Monday, May 30, 2011

Taken for Granted - Almost.

As gardeners, we are so busy in April and May – acquiring new annuals, getting them in the ground or in containers, maybe adding a perennial or two, cutting dead branches out of shrubs, cleaning up the last of the winter debris – that we pay scant attention to the plants that are “just there”. The shrubs and perennial flowering plants that we, well, take for granted. They cause us no problems, they require little or no attention, and while we spend our outdoors’ time with new Daisies or Daylilies, transplant Basil, Tomatoes, Cosmos and Impatiens we have started from seed into our gardens, and figure out if it’s time for the Pansies and Violas to go, they keep our landscape beautiful without any participation from us.

This morning, I decided to photograph a few of them. My garden is richer because of their presence.

This Germander has not looked this good in years. Some years it's stalky and woody, with more brown than green in evidence. I've owned this plant for eight years already -- since before I had my current garden.

Acquired as a small shrub in a one-gallon pot, this Viburnum is now huge. It took several years for it to bloom, but for the past two years it has been spectacular, covered in white blossoms early in the year. It is now showing an inclination towards berries in a few months. The birds will be delighted.

Last winter's red berries on this Nandina cheered up my garden on even the dreariest days; the coming crop looks equally promising.

Wednesday, May 25, 2011

If you planted a Zinnia seed . . .

. . . and this popped up, would you be surprised?

I was!

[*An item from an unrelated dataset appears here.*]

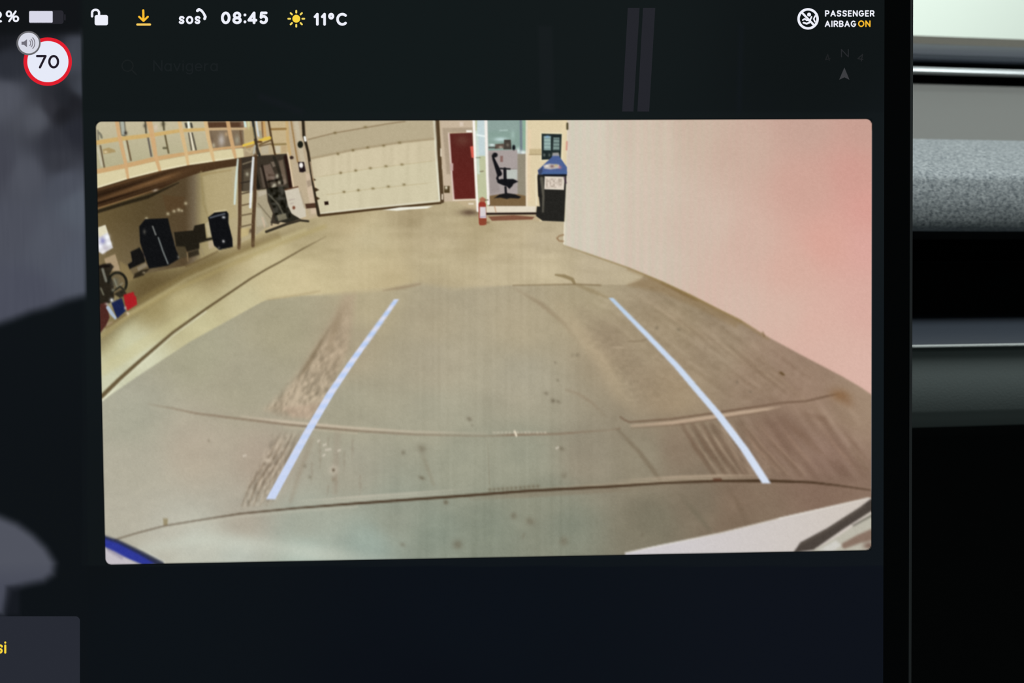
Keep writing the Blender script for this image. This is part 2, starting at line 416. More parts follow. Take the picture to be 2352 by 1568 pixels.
# ------------------------------------------------------------------ flat display marks
DPI_W = -0.00010
def flat(name, polys, rgb, parent=None, layer=0, label=None):
    """flat lit shapes on the display; polys in photograph pixels, joined into one mesh"""
    V, Fc = [], []
    for p in polys:
        i = len(V); V += [S(x, y, DPI_W - layer * 0.00004) for x, y in p]; Fc.append(tuple(range(i, i + len(p))))
    me = bpy.data.meshes.new(name); me.from_pydata(V, [], Fc); me.update()
    return own(link(name, me, glow(rgb), None, label), parent)
def disc(cx_, cy_, rx, ry=None, n=40):
    ry = ry or rx
    return [(cx_ + rx * math.cos(2 * math.pi * k / n), cy_ + ry * math.sin(2 * math.pi * k / n)) for k in range(n)]
def ringq(cx_, cy_, ro, ri, n=56, a0=0, a1=360):
    out = []
    for k in range(n):
        a, c = math.radians(a0 + (a1 - a0) * k / n), math.radians(a0 + (a1 - a0) * (k + 1) / n)
        out.append([(cx_ + ro * math.cos(a), cy_ + ro * math.sin(a)), (cx_ + ro * math.cos(c), cy_ + ro * math.sin(c)),
                    (cx_ + ri * math.cos(c), cy_ + ri * math.sin(c)), (cx_ + ri * math.cos(a), cy_ + ri * math.sin(a))])
    return out
def rrect(x0, y0, x1, y1, r, n=6):
    out = []
    for cx_, cy_, a0 in ((x1 - r, y0 + r, -90), (x1 - r, y1 - r, 0), (x0 + r, y1 - r, 90), (x0 + r, y0 + r, 180)):
        for k in range(n + 1):
            a = math.radians(a0 + 90 * k / n); out.append((cx_ + r * math.cos(a), cy_ + r * math.sin(a)))
    return out
def stroke(pts, wd_, cap=True):
    """thick polyline as quads plus round joints"""
    out = []; n = len(pts); ww = list(wd_) if hasattr(wd_, '__len__') else [wd_] * n
    for i in range(n - 1):
        (ax, ay), (bx, by) = pts[i], pts[i + 1]; L = math.hypot(bx - ax, by - ay) or 1
        nx, ny = -(by - ay) / L / 2, (bx - ax) / L / 2
        out.append([(ax + nx * ww[i], ay + ny * ww[i]), (bx + nx * ww[i + 1], by + ny * ww[i + 1]), (bx - nx * ww[i + 1], by - ny * ww[i + 1]), (ax - nx * ww[i], ay - ny * ww[i])])
    for i in range(n):
        if cap or 0 < i < n - 1: out.append(disc(*pts[i], ww[i] / 2, n=14))
    return out
def el(cx_, cy_, rx, ry, a0, a1, n=14):
    return [(cx_ + rx * math.cos(math.radians(a0 + (a1 - a0) * k / n)), cy_ + ry * math.sin(math.radians(a0 + (a1 - a0) * k / n))) for k in range(n + 1)]
_S = [(1, .16), (.82, .04), (.5, 0), (.2, .05), (.04, .24), (.16, .42), (.5, .5), (.84, .58), (.97, .77), (.8, .95), (.5, 1), (.2, .97), (0, .84)]
_P = [(0, 1), (0, 0), (.55, 0)] + el(.6, .28, .4, .28, -90, 90, 8) + [(0, .56)]
def _low(pts): return [(x, .3 + y * .7) for x, y in pts]
GLYPH = {'0': (.74, [el(.5, .5, .5, .5, 0, 360, 24)]), '1': (.36, [[(0, .26), (.9, 0), (.9, 1)]]), '2': (.66, [el(.5, .3, .48, .3, -165, 30, 10) + [(0, 1), (1, 1)]]),
    '4': (.76, [[(.74, 1), (.74, 0), (0, .74), (1, .74)]]), '5': (.68, [[(.92, 0), (.16, 0), (.08, .46)] + el(.48, .67, .52, .33, -125, 140, 14)]), '7': (.72, [[(0, 0), (1, 0), (.34, 1)]]),
    '8': (.72, [el(.5, .25, .42, .25, 0, 360, 20), el(.5, .75, .5, .25, 0, 360, 20)]), ':': (.16, [[(.5, .2), (.5, .21)], [(.5, .9), (.5, .91)]]),
    '%': (1.06, [el(.2, .25, .2, .25, 0, 360, 16), el(.8, .75, .2, .25, 0, 360, 16), [(.78, 0), (.22, 1)]]), 'd': (.42, [el(.5, .2, .5, .2, 0, 360, 16)]), 'C': (.82, [el(.52, .5, .52, .5, -48, -312, 20)]),
    's': (.62, [_S]), 'o': (.78, [el(.5, .5, .5, .5, 0, 360, 20)]), 'P': (.66, [_P]), 'A': (.82, [[(0, 1), (.5, 0), (1, 1)], [(.2, .68), (.8, .68)]]), 'S': (.7, [_S]),
    'E': (.6, [[(1, 0), (0, 0), (0, 1), (1, 1)], [(0, .5), (.86, .5)]]), 'N': (.74, [[(0, 1), (0, 0), (1, 1), (1, 0)]]), 'G': (.82, [el(.5, .5, .5, .5, -50, -335, 20) + [(1, .54), (.58, .54)]]),
    'R': (.68, [_P, [(.5, .56), (1, 1)]]), 'I': (.24, [[(.5, 0), (.5, 1)]]), 'B': (.68, [[(0, 0), (.55, 0)] + el(.57, .25, .38, .25, -90, 90, 8) + [(0, .5), (.57, .5)] + el(.57, .75, .43, .25, -90, 90, 8) + [(0, 1), (0, 0)]]),
    'O': (.88, [el(.5, .5, .5, .5, 0, 360, 24)]), 'a': (.6, [_low(el(.5, .5, .5, .5, 0, 360, 16)), [(1, .3), (1, 1)]]), 'v': (.58, [[(0, .3), (.5, 1), (1, .3)]]), 'i': (.12, [[(.5, .32), (.5, 1)], [(.5, .03), (.5, .04)]]),
    'g': (.6, [_low(el(.5, .5, .5, .5, 0, 360, 16)), [(1, .3), (1, 1.1)] + el(.5, 1.1, .5, .2, 0, 150, 8)]), 'e': (.6, [[(.02, .64)] + _low(el(.5, .5, .5, .5, 0, -310, 16))]), 'r': (.36, [[(0, .3), (0, 1)], [(0, .55), (.4, .34), (1, .32)]]),
    'z': (.6, [_low(_S)])}
def text(name, s_, bbox, rgb, weight, parent=None, layer=0, label=None, gap=0.14, rot=0.0):
    """stroke lettering fitted to the ink box it has on the display; weight = stroke width in pixels"""
    x0, y0, x1, y1 = bbox; h = weight / 2
    if s_ == ' ': return
    tot = sum(GLYPH[c][0] for c in s_) + gap * (len(s_) - 1); sc = (x1 - x0) / tot; x = x0; polys = []
    for c in s_:
        wd_ = GLYPH[c][0] * sc; g0, g1 = x + h, max(x + wd_ - h, x + h + .01)
        for st_ in GLYPH[c][1]:
            polys += stroke([(g0 + p * (g1 - g0), y0 + h + q * (y1 - y0 - weight)) for p, q in st_], weight)
        x += wd_ + gap * sc
    if rot:
        cx_, cy_ = (x0 + x1) / 2, (y0 + y1) / 2; c, d_ = math.cos(math.radians(rot)), math.sin(math.radians(rot))
        polys = [[(cx_ + (p - cx_) * c - (q - cy_) * d_, cy_ + (p - cx_) * d_ + (q - cy_) * c) for p, q in pl] for pl in polys]
    return flat(name, polys, rgb, parent, layer, label)

WHITE = (238, 240, 250)
AMBER = (250, 190, 48)
flat('map_road', [[(1442, 18), (1469, 18), (1455, 256), (1429, 256)]], (36, 37, 43), label='faint grey road bar on the dark map')
flat('map_road', [[(1477, 18), (1505, 18), (1491, 256), (1464, 256)]], (36, 37, 43), label='faint grey road bar on the dark map')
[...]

Here I was, watering trays with Zinnia, Butterfly Weed, Ageratum and Nicotiana and when I came to this 9-cell black-plastic one and saw something move, I knew it was not a Zinnia seed that had germinated!

Not the first toad of the year to make its appearance in my garden, but this is probably the last place I would have expected one.

Sunday, May 22, 2011

More Herbs!

An "antique" tin container, freshly planted with (from lower left) Lavender, Tarragon, Chives and Thyme, is my newest adventure with herbs. They, and many others in my garden, come from Cheryle and Ray Maddox's farm.

A huge bed of Lamb's Ear in full bloom at the farm.

Tuesday, May 3, 2011

It Feels Like Christmas!

The day a shipment of trial plants arrives is as exciting at my house as Christmas morning to a 6-year old! Today is such a day. Santa Rose Gardens in Gulf Breeze, Florida, sent me two grasses (Panicum ‘Northwind’ and Pennisetum alopecuroides), two popular perennials (new varieties: Rudbeckia ‘Goldsturm’ and Coreopsis ‘Jethro Tull’) and a true-and-trusted hen-and-chicks (Sempervivum Hardy Mix).

Here they are:

They arrived in great shape.

Looked better, upon unwrapping, than many others I have received from other sources.

And here they are, refreshed and happy, in the company of two Sedums and an Astilbe.

Today they are resting in the shade. I will plant them tomorrow or Thursday (depending on the weather) and I will let you know from time to time how they are doing.

Grow What You Eat

When I attended a presentation by Barbara Barker earlier this year, and learned about her “dirty dozen” list (the top 12 most contaminated, by pesticide residue, fruits and vegetables), I determined that I should plant a cherry tree in my garden. Well, you know how it sometimes goes with good intentions . . . I did not do it!

Then I got an e-mail just now from Keith Howard, alerting me to a list of ten easy to grow fruit trees. Cherry is on that list. So, my determination has been reinforced. A cherry tree is not at the top of my “to buy” list for the fall.

In the meantime, I will enjoy the blackberries and blueberries I am already growing.